Teachers may have read too much of Hegel,  Kant and Plato that they may have developed idealistic tendencies indoctrinating their students into believing that they do not exist for themselves but for others and for a higher purpose. Or like Aristotle, Locke or Rousseau, who all tried to debunk the ideas established by Plato and company, the teachers maybe slowly training their students to subscribe to rational thinking, that the latter need to think critically and scientifically. They could be pragmatists like Dewey and Kilpatrick, guiding students to keep themselves in touch with reality for they believe that there is no other world aside from what can be perceived by the senses.

Whatever set of beliefs teachers bring to the class doesn’t really matter for as long as all that they say and do in class is not inimical to the interests of the students. What is important is that everything that transpire in the classrooms are intended to make the students the best persons they could be and make them prepared to live life.

So be it if  the teachers are like Satre, leaning towards Existentialism in guiding the students to take responsibility in deciding who they are in order to make themselves authentic individuals.

Nobody can claim that this or that philosophical perspective in education is superior over the other. It’s fine if the teachers wish to embrace all the philosophies and combine their best features to serve and guide them in shaping their set of values and in choosing their methods and strategies.

Combining the philosophies is not, by the way, a novel idea. In Scholasticism, St. Thomas Aquinas, harmonized Idealism and Realism. What about coming out with a philosophical perspective combining the four major philosophies in Education?

The philosophies aforementioned have shaped the teachers into the kind of educators that they are today. Whatever they knowingly and unknowingly say and do in the classrooms are offshoots of their set of values and beliefs. And this set of values and beliefs constitute their philosophy of education.

Teachers may have also accumulated  through the years a personal system of values that govern every decision they make in the classrooms. Thus we see them approach their teaching (and deal with their students) in different ways. We see them display different degrees of enthusiasm in teaching. Some display no enthusiasm at all.

There are teachers who are “sages on the stage” who believe, the way the realists and idealists do, that knowledge emanates from them being the authorities. So, the students should be spoonfed. Conversely, there are teachers, who, like the existentialists and pragmatists, act like “guides on the side” painstakingly guiding the students to self-discovery.

There are teachers who would choose specific methods and strategies without considering the specific needs of their students. But there are also those who would be conscientious enough to take into consideration the heterogeneity in the class before deciding what learning system they would put into effect.

There are teachers whose mere mention of their names would send shivers down the spine of students. Conversely, there are teachers who try to make learning fun making the students enjoy, and not fear, the classroom.

There are teachers who consider the classroom a workplace, while others consider it a playground. They work playfully or playfully work happy doing what they are doing in the classroom thereby rubbing off to the students their joyful spirit.

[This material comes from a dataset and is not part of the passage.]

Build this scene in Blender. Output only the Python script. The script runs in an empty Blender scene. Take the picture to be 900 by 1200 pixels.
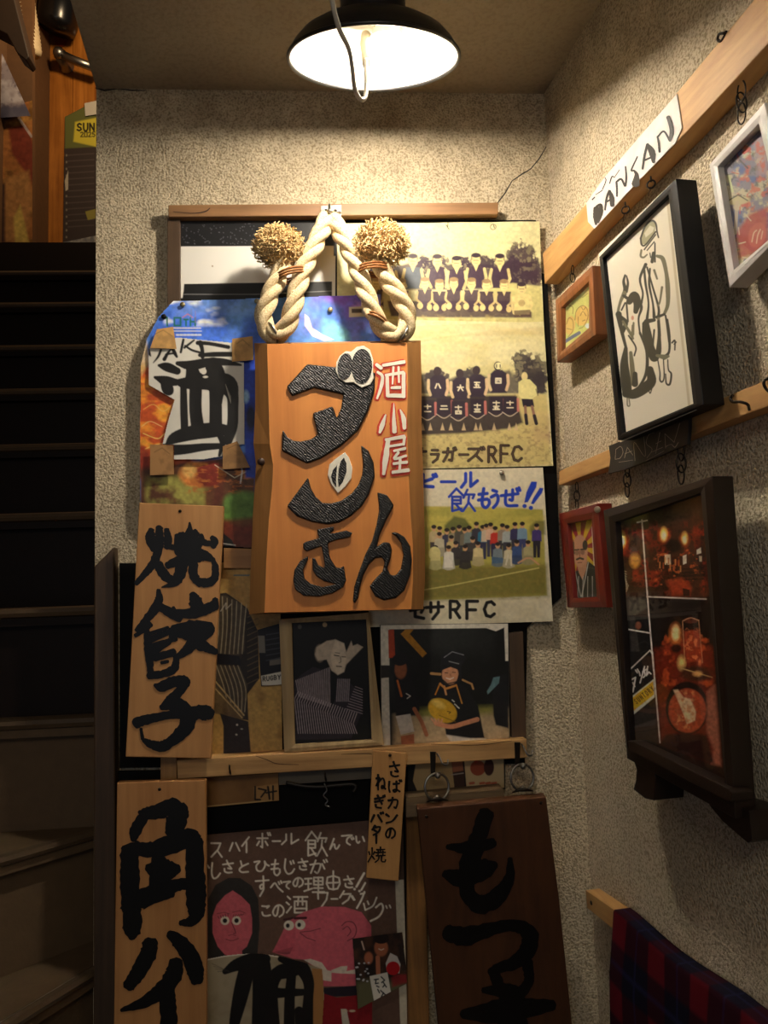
import bpy, bmesh, math, random
import numpy as np
from mathutils import Vector
random.seed(7); rng = np.random.default_rng(7)
S = bpy.context.scene
COL = S.collection

# ------------------------------------------------------------------ camera
F, CX, CY = 850.0, 450.0, 600.0
def cam_axes(yaw, pitch, roll):
    y, p, r = map(math.radians, (yaw, pitch, roll))
    fw = np.array([math.sin(y)*math.cos(p), math.cos(y)*math.cos(p), math.sin(p)])
    rt = np.array([math.cos(y), -math.sin(y), 0.0]); up = np.cross(rt, fw)
    return rt*math.cos(r)+up*math.sin(r), -rt*math.sin(r)+up*math.cos(r), fw
RT, UP, FW = cam_axes(4.0, 5.5, -2.0)
cam_d = bpy.data.cameras.new('camera'); cam = bpy.data.objects.new('camera', cam_d); COL.objects.link(cam)
from mathutils import Matrix
cam.matrix_world = Matrix(((RT[0], UP[0], -FW[0], 0), (RT[1], UP[1], -FW[1], 0), (RT[2], UP[2], -FW[2], 0), (0, 0, 0, 1)))
cam_d.sensor_fit = 'VERTICAL'; cam_d.sensor_height = 36.0; cam_d.sensor_width = 27.0
cam_d.lens = F/1200*36; cam_d.clip_start = 0.02
S.camera = cam

# ------------------------------------------------------------------ world, exposure, large lights
w = bpy.data.worlds.new('night_air'); S.world = w; w.use_nodes = True
w.node_tree.nodes['Background'].inputs[0].default_value = (0.86, 0.86, 0.86, 1)
w.node_tree.nodes['Background'].inputs[1].default_value = 0.055
S.view_settings.view_transform = 'Standard'; S.view_settings.look = 'None'
S.view_settings.exposure = 0.0; S.view_settings.gamma = 1.0; S.view_settings.use_curve_mapping = False
S.cycles.max_bounces = 8; S.cycles.diffuse_bounces = 5; S.cycles.caustics_reflective = False; S.cycles.caustics_refractive = False
BULB_STRENGTH = 900.0
BULB_COLOR = (1.0, 0.89, 0.74)
def lamp(name, kind, loc, energy, color, size=0.1, aim=None, size_y=None):
    d = bpy.data.lights.new(name, kind); d.energy = energy; d.color = color
    if kind == 'AREA':
        d.size = size
        if size_y: d.shape = 'RECTANGLE'; d.size_y = size_y
    else: d.shadow_soft_size = size
    o = bpy.data.objects.new(name, d); COL.objects.link(o); o.location = loc
    if aim is not None:
        o.rotation_euler = (Vector(aim)-Vector(loc)).to_track_quat('-Z', 'Y').to_euler()
    return o
# the entrance behind the photographer: an added warm fill without a seen source, and the street's cool light
lamp('added_warm_fill', 'AREA', (0.0, -0.75, 1.02), 10.0, (1.0, 0.87, 0.69), 0.7, aim=(0.1, 1.4, -0.5))
lamp('street_light_through_entrance', 'AREA', (-0.9, -1.5, 0.0), 3.0, (0.70, 0.80, 1.0), 1.0, aim=(0.5, 1.0, -0.3))
lamp('upper_hall_lamp', 'POINT', (-0.75, 2.75, 2.75), 34.0, (1.0, 0.72, 0.42), 0.08)

# ------------------------------------------------------------------ pixel -> plane
def ray(px, py):
    d = FW*F + RT*(px-CX) - UP*(py-CY)
    return d/np.linalg.norm(d)
class Plane:
    def __init__(s, o, n): s.o = np.array(o, float); s.n = np.array(n, float)/np.linalg.norm(n)
    def off(s, d): return Plane(s.o+s.n*d, s.n)
    def P(s, px, py):
        d = ray(px, py); return d*(np.dot(s.o, s.n)/np.dot(d, s.n))
    def PP(s, X, Y):                                     # arrays
        d = FW*F + (X[..., None]-CX)*RT - (Y[..., None]-CY)*UP
        return d*(np.dot(s.o, s.n)/(d@s.n))[..., None]
YB = 1.45
BW = Plane((0, YB, 0), (0, -1, 0))
def bw(d): return BW.off(d)
XC = (BW.P(641, 200)[0]+BW.P(672, 690)[0]+BW.P(702, 1160)[0])/3     # the room corner
XL = BW.P(112, 400)[0]                                               # left end of the back wall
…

There are teachers who have seemingly forgotten that the students are not just empty sheets waiting to be filled-out as in Locke’s Tabula Rasa. The kids in the classrooms are not wax figures with empty minds which the teachers need to stuff with all the knowledge that the curriculum requires. These students are not just intellectual beings, they have emotions. They need not just to be taught. They also need to be loved and understood.

Whatever the teachers decide to be… whatever system they implement… whatever method and strategies they apply… however they view learning… however they treat their students… would depend on their perspectives as dictated by their educational philosophy and by set of values and beliefs.